基于时空傅里叶变换的动态过程三维面形测量研究

With the merit of only one single frame of deformed fringe pattern being needed to reconstruct three-dimensional (3D) shape of a tested object, 3D shape measurement technology based on structured light projection and Fourier transform fringe analysis is the first choice of the reconstruction method for a dynamic process. But, when the 1D or 2D Fourier transform is usually carried in spatial domain, the employed weighted band-pass filter is difficult to perform automatically, and furthermore its limited band width will ruin or inhibit the measured high frequency information, which eventually makes the tested dynamic object of this technology can only be flat, smooth, continuous on its intrinsic surface distribution. In order to overcome this problem and extend the application filed of this kind technology, this proposed method in this project will project a multi-period phase-shifting fringe onto the complex and dynamic tested object. After a series of 3D (XYT) deformed fringe patterns being recorded, Fourier transformation and filtering process will be carried in the temporal domain (along the time axis T on each pixel) to calculate the corresponding 3D wrapped phase distribution of the tested dynamic object, meanwhile, the traditional 2D Fourier transform fringe analysis on the spatial domain (XY) is executed on ONLY one frame of deformed fringe pattern to retrieve the correct phase order of the wrapped phase and to guarantee the whole phase unwrapping process will be successfully completed is 3D space, and then the changing 3D shape of the measured object will be restored. The proposed method analyzes the fringe pattern in temporal domain, which will not damage the object’s spatial spectrum, so it can effectively keep the corresponding high frequency information. This method can achieve 3D shape measurement of a complex and dynamic objects with large gradient, spatial discontinuity and even some isolated area. So, it can be applied to dynamic 3D shape measurement and deformation analysis for moving and changing assembled mechanical parts in the intelligent industrial manufacturing process.

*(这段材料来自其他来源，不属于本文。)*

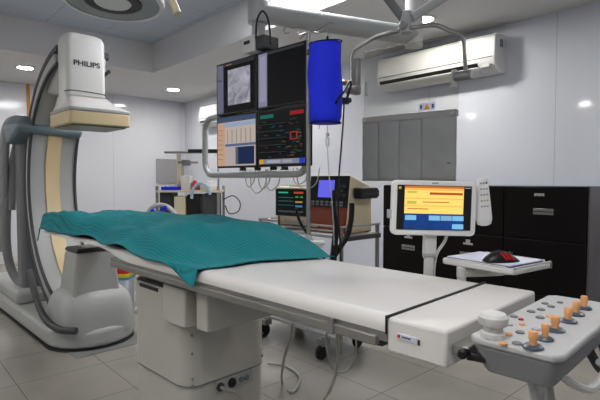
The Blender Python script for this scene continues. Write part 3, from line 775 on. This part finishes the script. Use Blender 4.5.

因为只需要单帧变形条纹图来重建被测物体的三维面形，基于结构光投影和傅里叶条纹分析的三维测量技术成为动态过程三维重建的首选方法。但由于所采用的傅里叶变换通常在二维空域内进行，带通的加权滤波器难于实现自动化，并且其有限的带通宽度会抑制、丢失待测的高频信息，最终使得应用对象只能是本征面形分布平缓、平滑连续的动态物体。为了克服该问题，拓展该技术的应用，本项目将研究采用多周期相移的时空傅里叶条纹分析新方法，在获得待测动态物体表面一系列时间空间相移的变形条纹图像集后，分别在时域和空域中做傅里叶条纹分析操作，获得对应的三维截断相位分布，进而完成动态三维测量。该方法在时域进行傅里叶变换分析，将不损伤物体空间频谱，能有效保留其对应的高频信息部分；能实现陡度大、空间不连续甚至有孤立区域的复杂动态物体三维面形测量，有望在诸如智能工业制造中组合机械部件运动形变等复杂动态物体的三维测量及形变分析中得到推广应用。

为改进和提升基于结构光投影和条纹分析的动态三维面形测量现有技术，实现复杂动态物体三维表面形状连续变化过程的准确记录和重建，项目组申请并获准了该项目的研究。. 经过项目组成员的分工合作，项目顺利达到了预期的研究目标：研究提出了基于结构光投影和时空傅里叶条纹分析的复杂动态三维测量新方法(TSFTP)完整的技术方案和测量系统，研制了对应的2套原理装置样机，可实现大陡度、空间不连续甚至有孤立区域的复杂动态过程三维面形测量；研究提出了基于格雷码图案投影的高速动态三维面形重建方法，可实现高噪声干扰的复杂飞散动态场景高速(542fps)、高效、高鲁棒三维形貌重建；研究提出了基于相移条纹投影的实时动态三维面形重建方法，成功实现了动态场景60fps的实时三维重建显示；研究提出了一些在基于结构光投影的三维面形测量技术中具有明显的使用价值的单元技术；完成了以冲撞破裂、机械部件往复运动、积木坍塌等复杂动态场景为典型案例的应用研究。. 项目成果目前公开发表了期刊论文25篇(SCI收录11篇，EI收录19篇)，会议文章4篇；申请技术发明专利14项，其中8项获得授权。项目组成员受邀在国际国内会议上作了11次邀请报告，6次分会场口头报告；受国内大学或科研院所邀请作了5次学术讲座；在2019年(第301场)中国工程科技论坛上作了邀请报告。项目成果4次受邀在博览会上路演展示和样机推介。受项目资助，10名硕士生已经完成学位论文研究，获得硕士学位；1名硕士、4名博士研究生的学位论文研究进展顺利。. 项目研究提出的新方法原理及应用研究具有明显的科学意义和应用价值，能迎合制造业变革中复杂面形动态形变检测的需求。研究成果将有望在关乎国家重大战略和国计民生的军民领域专用装备形貌和形变测试、智能制造领域和VR/AR领域中的复杂动态场景三维形貌重建及形变分析中推广应用。